Sunday

Recurring Imagery and the Objective-Correlative in Tobias Wolff's "All Ahead of Them"


Unlike some New Yorker stories, Tobias Wolff’s latest in the July 8 & 15 issue is immediately engaging and consistently powerful. It strikes me as a standout in contemporary American fiction, maybe even an instant classic. If you haven’t read it, you should. 

Wolff’s main character, Thomas, walks out on the balcony after a phone call from his brother has revealed that his newlywed wife Arden is “a liar and a thief.” His mouth is dry. He’s dying for a cigarette, but he can’t smoke because he’s recently quit. Stunned and confused by the revelation, he looks out at the view of sunlight on the boats in the harbor of a quaint seaside town somewhere on the Italian Riviera. And then we get this image:
“A pair of paisley pajama bottoms hung from a clothesline on the roof across the street, the legs dancing madly in the gusty breeze. He and Arden had laughed at the spectacle barely an hour ago; now he found it unsettling, humanly desperate.”
It’s a memorable image. In this first occurrence Wolff uses it to refract Thomas’ suddenly disturbed mindset, from celebratory and carefree to unsettling and “humanly desperate.” The pajama bottoms provide an animated visual echo of Thomas’s inner turmoil, and the vision sticks in our minds. Along with our curiosity about what exactly Arden has done, the creepy fascination the dancing pajama bottoms provoke within our subconscious heightens our desire to read on.

We get a little more backstory on the marriage and on Arden’s family. The backstory is fascinating and somewhat troubling, hinting at familial strains of dishonesty and secretive lawlessness.
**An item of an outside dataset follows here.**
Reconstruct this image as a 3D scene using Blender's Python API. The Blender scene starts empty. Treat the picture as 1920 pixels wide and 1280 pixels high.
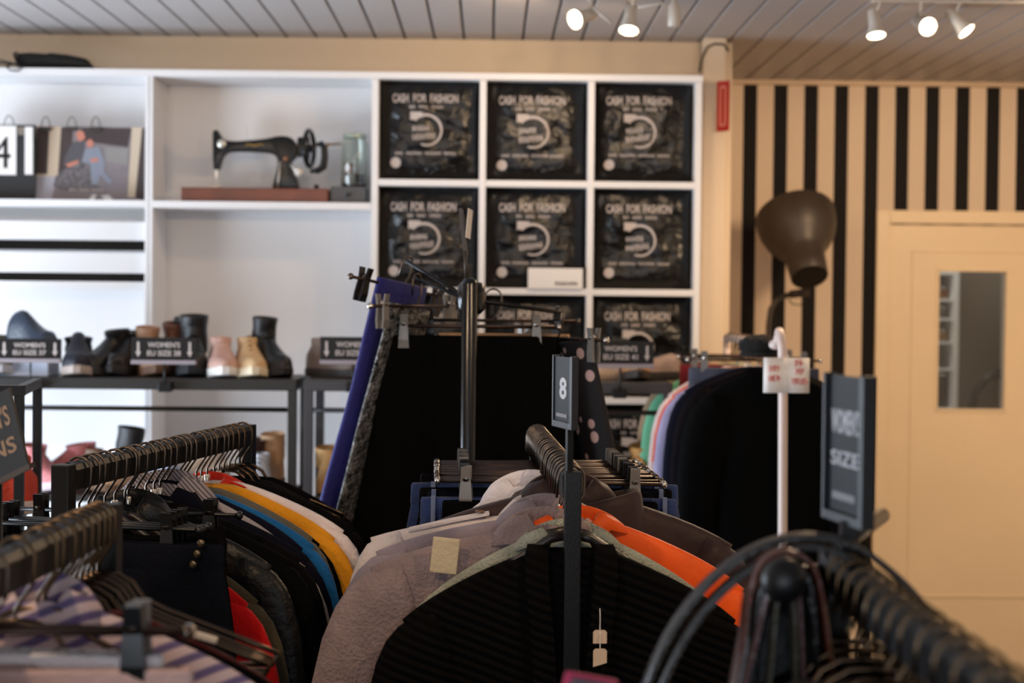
import bpy, bmesh, math, random
from mathutils import Vector, Matrix, noise
S = bpy.context.scene
COL = S.collection
PI = math.pi
rnd = random.Random(7)

# ------------------------------------------------------------------ camera
FPX = 3108.0
CAMZ = 1.68
_v = Vector(((920-960)/FPX, (640-565)/FPX, -1)).normalized()      # world +Y seen from the camera
_r = math.radians(0.55)
_u = Vector((math.cos(_r), -math.sin(_r), 0)); _u = (_u - _u.dot(_v)*_v).normalized()
_w = _u.cross(_v)
ROT = Matrix((_u, _v, _w))                                         # camera -> world
cam_d = bpy.data.cameras.new('camera'); cam = bpy.data.objects.new('camera', cam_d); COL.objects.link(cam)
cam.matrix_world = Matrix.Translation((0, 0, CAMZ)) @ ROT.to_4x4()
cam_d.lens = FPX*36/1920; cam_d.sensor_width = 36; cam_d.clip_start = .02
cam_d.dof.use_dof = True; cam_d.dof.focus_distance = 2.75; cam_d.dof.aperture_fstop = 4.2
S.camera = cam
def P(x, y, d):
    """the place at depth d (metres into the room) that the photograph shows at pixel x, y"""
    r = ROT @ Vector(((x-960)/FPX, (640-y)/FPX, -1))
    return Vector((r.x*d/r.y, d, CAMZ + r.z*d/r.y))

# ------------------------------------------------------------------ light
vs = S.view_settings
vs.view_transform = 'Standard'; vs.look = 'None'; vs.exposure = 1.0; vs.gamma = 1.0; vs.use_curve_mapping = False
wd = bpy.data.worlds.new('world'); S.world = wd; wd.use_nodes = True
wd.node_tree.nodes['Background'].inputs[0].default_value = (.75, .85, 1, 1)
wd.node_tree.nodes['Background'].inputs[1].default_value = 0.5
def area(name, loc, rot, sx, sy, power, color):
    l = bpy.data.lights.new(name, 'AREA'); l.shape = 'RECTANGLE'; l.size = sx; l.size_y = sy; l.energy = power; l.color = color
    o = bpy.data.objects.new(name, l); COL.objects.link(o); o.location = loc; o.rotation_euler = rot; return o
area('window_daylight', (-2.98, 4.15, 1.0), (0, -PI/2, 0), 1.2, 2.1, 76, (.74, .86, 1))
area('shop_front_fill', (-0.6, -2.15, 1.5), (PI/2, 0, 0), 3.2, 1.5, 20, (.84, .91, 1))  # added soft fill, placed at the unseen shop front opening
def spot(name, loc, target, power, color, angle=95):
    l = bpy.data.lights.new(name, 'SPOT'); l.energy = power; l.color = color; l.spot_size = math.radians(angle); l.spot_blend = .6; l.shadow_soft_size = .04
    o = bpy.data.objects.new(name, l); COL.objects.link(o); o.location = loc
    o.rotation_euler = (Vector(target)-Vector(loc)).to_track_quat('-Z', 'Y').to_euler(); return o
WARM = (1, .70, .43)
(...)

Thomas is shaken, pondering this history in light of his new knowledge about his wife.

Wolff is too smart a writer to let us know exactly what Arden has done; not yet. But he does bring back the pajama bottoms, as Thomas goes back out on the balcony to break his resolution not to smoke:
“He took another hit off the cigarette and opened his eyes to the astonishing sight of the pajama bottoms performing a cancan – one leg up and down, then the other, again and again. He laughed in spite of himself.”
What is it about these pajama bottoms? They seem to be providing comic relief, but it’s disturbing, too, the way they persist in this mindless exuberance, this spirited zombie-like celebration of themselves. It’s as if they’re taunting Thomas, or possibly trying to entertain him. Or maybe it's just random laundry, hung out to dry and blowing in the wind.
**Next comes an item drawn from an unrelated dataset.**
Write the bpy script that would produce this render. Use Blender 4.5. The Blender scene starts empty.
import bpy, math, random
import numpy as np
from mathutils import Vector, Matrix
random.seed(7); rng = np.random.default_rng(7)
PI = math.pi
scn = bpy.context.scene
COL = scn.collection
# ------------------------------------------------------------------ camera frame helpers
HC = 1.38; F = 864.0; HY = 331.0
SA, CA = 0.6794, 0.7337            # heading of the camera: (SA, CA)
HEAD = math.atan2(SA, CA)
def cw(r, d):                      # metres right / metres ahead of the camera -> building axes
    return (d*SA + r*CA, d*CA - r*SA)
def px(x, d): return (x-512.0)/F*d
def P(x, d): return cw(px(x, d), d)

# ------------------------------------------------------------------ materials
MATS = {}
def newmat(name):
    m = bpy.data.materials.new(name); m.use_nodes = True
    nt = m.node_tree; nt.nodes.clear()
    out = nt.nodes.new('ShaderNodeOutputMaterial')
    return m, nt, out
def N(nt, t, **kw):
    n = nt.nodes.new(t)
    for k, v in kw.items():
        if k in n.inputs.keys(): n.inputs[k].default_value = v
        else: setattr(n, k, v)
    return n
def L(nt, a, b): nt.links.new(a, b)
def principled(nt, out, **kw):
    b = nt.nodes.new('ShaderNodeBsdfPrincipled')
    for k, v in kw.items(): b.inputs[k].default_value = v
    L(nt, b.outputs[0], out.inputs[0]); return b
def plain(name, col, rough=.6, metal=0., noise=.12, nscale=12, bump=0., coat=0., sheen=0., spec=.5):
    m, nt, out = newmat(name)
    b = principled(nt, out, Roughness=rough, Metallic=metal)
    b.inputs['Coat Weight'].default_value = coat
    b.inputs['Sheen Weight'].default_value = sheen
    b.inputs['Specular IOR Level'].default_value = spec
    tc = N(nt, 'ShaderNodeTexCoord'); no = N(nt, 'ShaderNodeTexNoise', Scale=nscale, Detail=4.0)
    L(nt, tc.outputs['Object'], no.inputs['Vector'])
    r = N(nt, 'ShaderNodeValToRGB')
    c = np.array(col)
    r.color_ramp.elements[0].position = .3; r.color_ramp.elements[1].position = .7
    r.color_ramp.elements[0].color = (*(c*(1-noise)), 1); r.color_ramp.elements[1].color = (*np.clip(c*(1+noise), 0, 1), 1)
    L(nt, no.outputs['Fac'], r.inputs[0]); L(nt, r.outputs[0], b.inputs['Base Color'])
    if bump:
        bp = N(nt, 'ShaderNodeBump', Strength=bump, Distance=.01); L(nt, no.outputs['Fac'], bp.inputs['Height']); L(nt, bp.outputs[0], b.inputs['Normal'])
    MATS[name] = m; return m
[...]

We do finally discover Arden’s sin (no spoilers – you’ll have to read it), and the rest of the story consists of Thomas dealing with the internal fallout, a cascading epiphany about the true character of his new wife and the first outlines of their future together. As in the best short stories, a new equilibrium has been reached: Thomas is a smoker again, and he no longer has any illusions about Arden. We get one more look at the trousers:
“Thomas shook out another cigarette and let it dangle unlit from the corner of his mouth. The breeze was dying, the sky darkening into evening. The pajama legs hung listless from the line, now and then giving a little ripple as if in a faint memory of the dance they’d performed.”
With this final description, the role of the pajama bottoms in the story’s architecture clicks into focus. Because the drama takes place almost entirely in Thomas’s head, the recurring image provides a crucial link to the concrete physicality of the fictional world. It serves as a stand-in for Thomas’s state of mind, while at the same time providing a visual read-out -- like an echocardiogram -- of the story’s dramatic arc. In other words, the pajama bottoms allow Wolff to reveal his character’s internal turmoil without spelling it out.

This is, it seems to me, a wonderful example of what T.S. Eliot called the “objective-correlative.” The half-comical, half-desperate, brainlessly mechanistic movement of the pajama bottoms provides a visual representation of Thomas’s state of mind -- and of the story's underlying metaphysics -- that is at once more precise, more profound, and more nuanced than a straight-up telling could ever be.